In the five years since he last sang lieder in London, the tenor Jonas
Kaufmann has become an international star, gaining a reputation as the
Wagnerian of the moment, so his appearance at the Wigmore Hall was eagerly
awaited, not just because he has a wondrous voice but because a recital is
the supreme test of any artist; stripped of operatic trappings, a singer is
totally exposed.
But exposed or not, you still have a job to do:
tell a story. And what a story-teller we had in Kaufmann.
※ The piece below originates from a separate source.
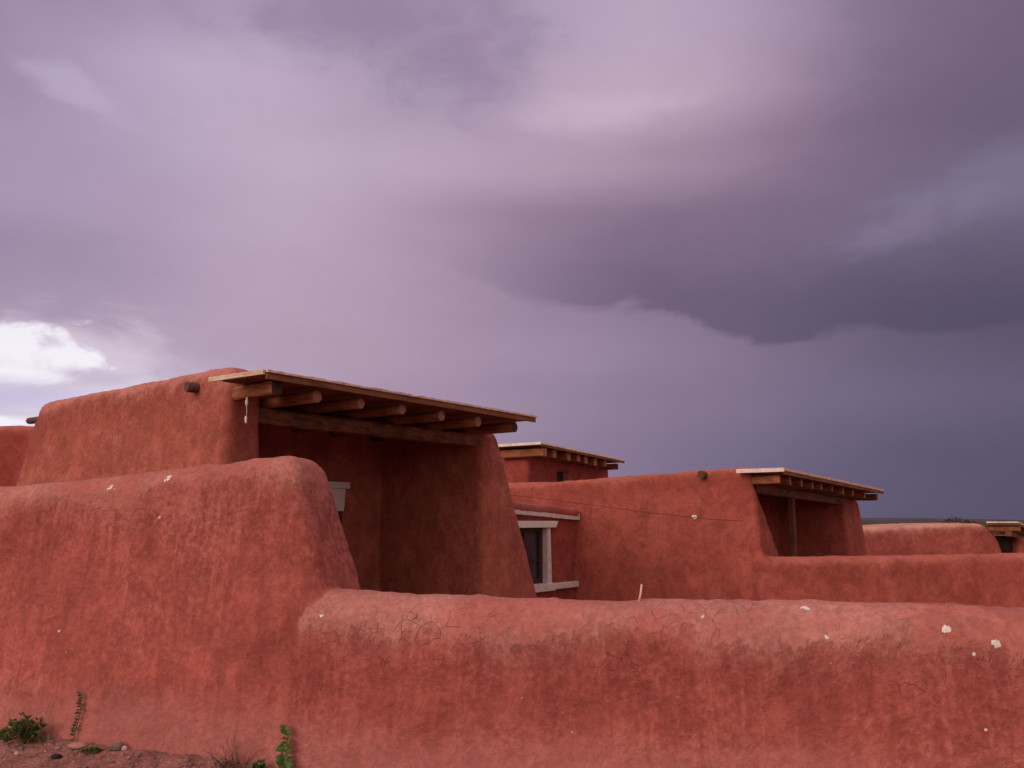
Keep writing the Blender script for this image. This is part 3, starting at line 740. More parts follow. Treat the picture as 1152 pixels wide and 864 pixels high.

He's 40, yet still
managed to convince us he was the naive apprentice of Schubert's song-cycle,
Die schöne Müllerin, his bright optimism darkening to dissolution and
despair as his rejection by his boss's daughter propels him towards an
absurdly romantic death.
Kaufmann has an astonishing voice: rich
and round as a baritone's in the lower register, yet able to fly with ease
to sweet, mellifluous, heart-stopping heights, as in the closing lines of
both "Am Feierabend" and "Der Neugierige". That same ability to sustain the
smallest thread of pianissimo cast a chilling spell when, in "Die liebe
Farbe", he shrouded his voice to sing of death while the superb Helmut
Deutsch kept the millwheel turning in his beautifully sensitive,
many-coloured accompaniment. A magical partnership.